• **TASK GOAL**
Check each line of the data for "Python" and select those that have it.

• **WORKING DATA**

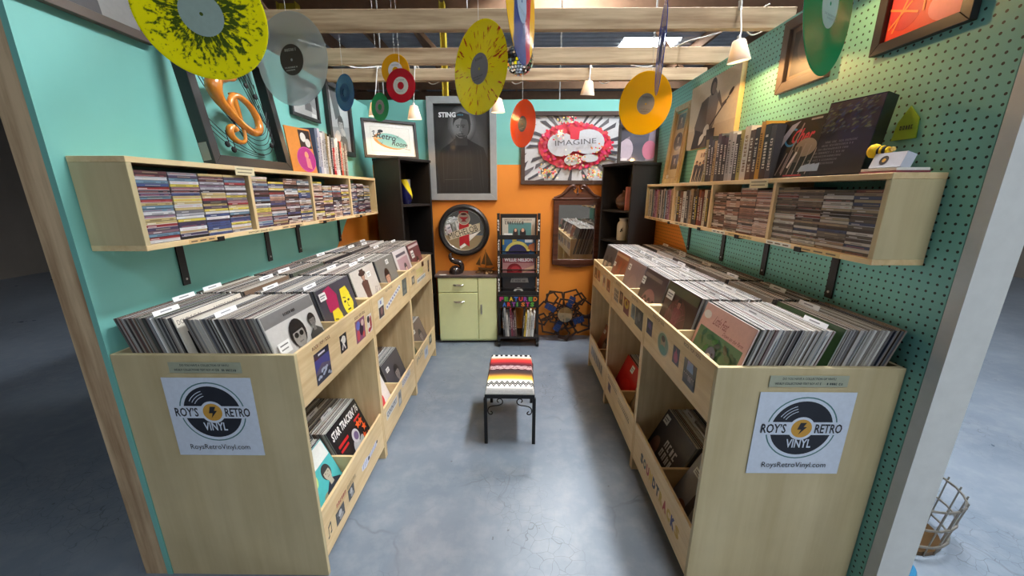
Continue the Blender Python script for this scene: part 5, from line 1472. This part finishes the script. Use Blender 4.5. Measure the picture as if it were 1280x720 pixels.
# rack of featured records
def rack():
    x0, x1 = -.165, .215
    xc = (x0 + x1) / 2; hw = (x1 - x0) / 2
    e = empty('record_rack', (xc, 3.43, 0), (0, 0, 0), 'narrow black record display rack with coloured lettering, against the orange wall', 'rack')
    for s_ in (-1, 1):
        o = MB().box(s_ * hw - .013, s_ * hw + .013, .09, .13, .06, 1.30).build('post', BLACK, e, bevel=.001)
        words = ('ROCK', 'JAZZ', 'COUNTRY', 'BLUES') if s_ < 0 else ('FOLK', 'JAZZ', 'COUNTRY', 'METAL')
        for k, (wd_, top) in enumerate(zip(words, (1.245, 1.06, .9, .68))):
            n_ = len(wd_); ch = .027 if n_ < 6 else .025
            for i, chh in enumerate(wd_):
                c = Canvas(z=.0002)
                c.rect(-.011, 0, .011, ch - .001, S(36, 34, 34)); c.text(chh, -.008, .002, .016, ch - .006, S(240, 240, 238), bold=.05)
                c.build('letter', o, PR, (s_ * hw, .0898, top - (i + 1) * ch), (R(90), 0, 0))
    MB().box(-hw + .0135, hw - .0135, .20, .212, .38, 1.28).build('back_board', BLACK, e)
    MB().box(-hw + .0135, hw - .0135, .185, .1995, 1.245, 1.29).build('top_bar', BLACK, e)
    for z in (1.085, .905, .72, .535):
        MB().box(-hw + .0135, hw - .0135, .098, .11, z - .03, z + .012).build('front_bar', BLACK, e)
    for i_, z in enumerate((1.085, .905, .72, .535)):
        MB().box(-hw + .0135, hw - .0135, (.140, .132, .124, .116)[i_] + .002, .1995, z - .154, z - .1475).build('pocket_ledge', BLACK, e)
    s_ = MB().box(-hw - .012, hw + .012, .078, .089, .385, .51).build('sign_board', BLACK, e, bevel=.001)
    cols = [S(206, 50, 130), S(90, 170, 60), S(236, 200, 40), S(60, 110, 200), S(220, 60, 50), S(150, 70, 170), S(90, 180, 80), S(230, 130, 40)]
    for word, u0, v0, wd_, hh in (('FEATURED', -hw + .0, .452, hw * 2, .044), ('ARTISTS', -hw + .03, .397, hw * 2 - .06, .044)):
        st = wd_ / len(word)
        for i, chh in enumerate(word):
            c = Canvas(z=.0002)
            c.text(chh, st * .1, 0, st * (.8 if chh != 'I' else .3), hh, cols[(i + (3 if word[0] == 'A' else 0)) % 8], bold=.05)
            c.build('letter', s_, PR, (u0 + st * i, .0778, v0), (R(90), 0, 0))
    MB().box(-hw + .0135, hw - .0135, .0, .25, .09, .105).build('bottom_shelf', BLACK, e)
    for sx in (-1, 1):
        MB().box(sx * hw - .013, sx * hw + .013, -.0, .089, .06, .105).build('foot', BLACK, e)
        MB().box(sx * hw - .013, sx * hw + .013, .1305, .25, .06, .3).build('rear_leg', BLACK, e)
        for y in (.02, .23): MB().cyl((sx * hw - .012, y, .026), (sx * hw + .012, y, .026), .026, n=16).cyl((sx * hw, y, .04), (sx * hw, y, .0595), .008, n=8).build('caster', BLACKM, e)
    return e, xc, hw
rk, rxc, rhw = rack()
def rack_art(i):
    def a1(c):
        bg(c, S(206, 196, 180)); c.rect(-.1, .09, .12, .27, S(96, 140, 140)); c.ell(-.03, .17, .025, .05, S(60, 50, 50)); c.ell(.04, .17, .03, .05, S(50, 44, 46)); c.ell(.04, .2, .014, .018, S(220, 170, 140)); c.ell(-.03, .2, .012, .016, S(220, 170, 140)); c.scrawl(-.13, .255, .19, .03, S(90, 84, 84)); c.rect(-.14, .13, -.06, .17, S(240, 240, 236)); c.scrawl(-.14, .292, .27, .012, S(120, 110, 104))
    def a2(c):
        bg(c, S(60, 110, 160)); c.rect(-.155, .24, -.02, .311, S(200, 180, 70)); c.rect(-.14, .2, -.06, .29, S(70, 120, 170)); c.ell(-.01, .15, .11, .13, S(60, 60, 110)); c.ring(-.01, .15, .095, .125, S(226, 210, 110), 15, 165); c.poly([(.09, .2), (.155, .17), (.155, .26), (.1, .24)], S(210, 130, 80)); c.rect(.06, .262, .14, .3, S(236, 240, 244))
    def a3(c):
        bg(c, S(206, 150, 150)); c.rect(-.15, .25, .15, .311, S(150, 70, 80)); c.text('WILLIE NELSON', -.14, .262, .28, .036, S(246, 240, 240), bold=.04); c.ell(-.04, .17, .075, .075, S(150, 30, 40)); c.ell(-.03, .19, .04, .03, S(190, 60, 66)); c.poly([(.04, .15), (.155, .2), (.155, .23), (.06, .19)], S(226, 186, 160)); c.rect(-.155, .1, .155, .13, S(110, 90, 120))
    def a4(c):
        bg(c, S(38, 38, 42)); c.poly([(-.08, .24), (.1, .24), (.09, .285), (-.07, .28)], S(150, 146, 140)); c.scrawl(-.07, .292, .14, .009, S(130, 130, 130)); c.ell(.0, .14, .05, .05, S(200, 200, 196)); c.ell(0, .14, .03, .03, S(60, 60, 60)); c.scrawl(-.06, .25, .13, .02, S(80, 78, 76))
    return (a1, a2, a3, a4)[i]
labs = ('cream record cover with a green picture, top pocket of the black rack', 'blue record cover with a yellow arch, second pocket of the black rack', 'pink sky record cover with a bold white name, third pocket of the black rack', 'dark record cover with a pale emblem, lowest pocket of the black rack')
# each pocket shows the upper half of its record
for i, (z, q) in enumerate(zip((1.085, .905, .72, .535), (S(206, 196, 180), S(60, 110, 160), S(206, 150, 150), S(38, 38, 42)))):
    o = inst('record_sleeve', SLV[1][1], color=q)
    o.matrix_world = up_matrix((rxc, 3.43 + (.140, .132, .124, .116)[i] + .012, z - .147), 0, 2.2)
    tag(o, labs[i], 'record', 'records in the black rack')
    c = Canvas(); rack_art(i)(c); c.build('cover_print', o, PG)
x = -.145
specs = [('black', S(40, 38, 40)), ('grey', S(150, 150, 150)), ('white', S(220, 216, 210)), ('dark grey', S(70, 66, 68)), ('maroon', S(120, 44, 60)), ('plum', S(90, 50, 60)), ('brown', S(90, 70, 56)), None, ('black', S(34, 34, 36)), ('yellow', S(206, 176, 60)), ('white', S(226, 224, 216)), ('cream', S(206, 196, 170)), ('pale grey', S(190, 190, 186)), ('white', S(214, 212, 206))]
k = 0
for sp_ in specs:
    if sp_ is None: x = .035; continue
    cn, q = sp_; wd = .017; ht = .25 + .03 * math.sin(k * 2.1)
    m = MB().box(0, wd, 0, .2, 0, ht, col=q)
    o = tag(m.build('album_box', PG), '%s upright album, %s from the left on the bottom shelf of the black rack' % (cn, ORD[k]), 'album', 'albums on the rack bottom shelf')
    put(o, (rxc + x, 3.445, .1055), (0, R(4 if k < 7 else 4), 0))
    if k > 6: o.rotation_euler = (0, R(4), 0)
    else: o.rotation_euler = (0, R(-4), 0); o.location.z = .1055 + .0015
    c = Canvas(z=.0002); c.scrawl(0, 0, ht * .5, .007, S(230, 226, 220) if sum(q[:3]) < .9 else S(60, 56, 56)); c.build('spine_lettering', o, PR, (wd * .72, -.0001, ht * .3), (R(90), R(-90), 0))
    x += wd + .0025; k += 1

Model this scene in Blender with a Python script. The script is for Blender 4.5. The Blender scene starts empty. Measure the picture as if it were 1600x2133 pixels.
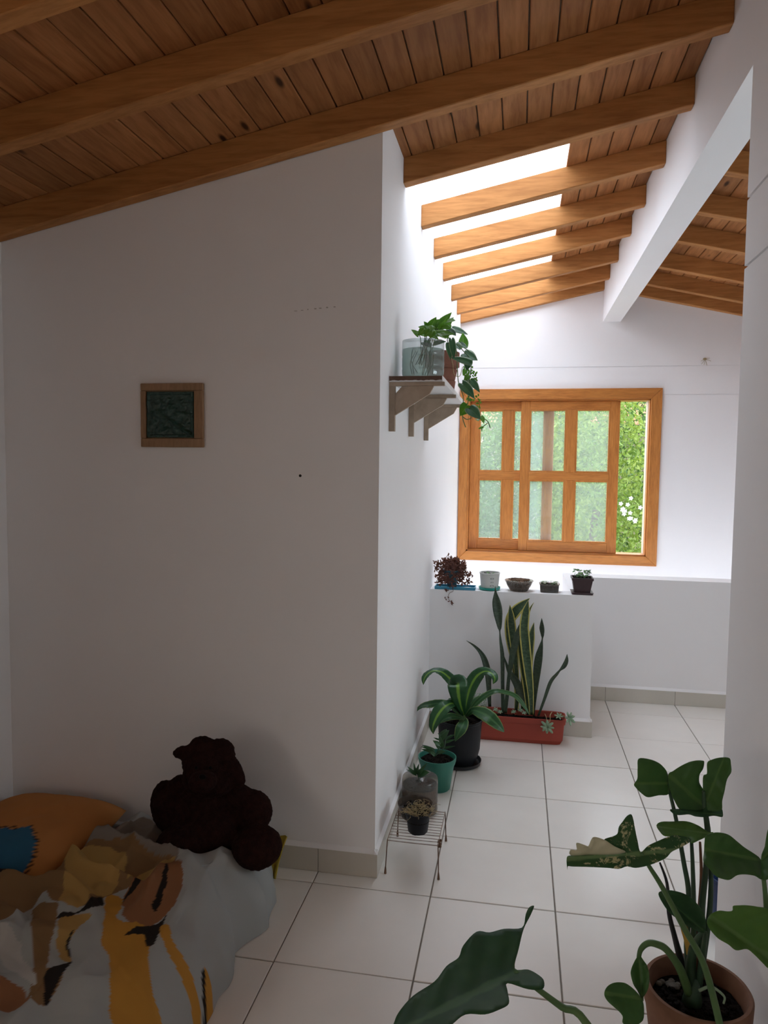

• **COMPLETED EXERCISE**
Continue the Blender Python script for this scene: part 5, from line 1472. This part finishes the script. Use Blender 4.5. Measure the picture as if it were 1280x720 pixels.
Model this scene in Blender with a Python script. The script is for Blender 4.5. The Blender scene starts empty. Measure the picture as if it were 1600x2133 pixels.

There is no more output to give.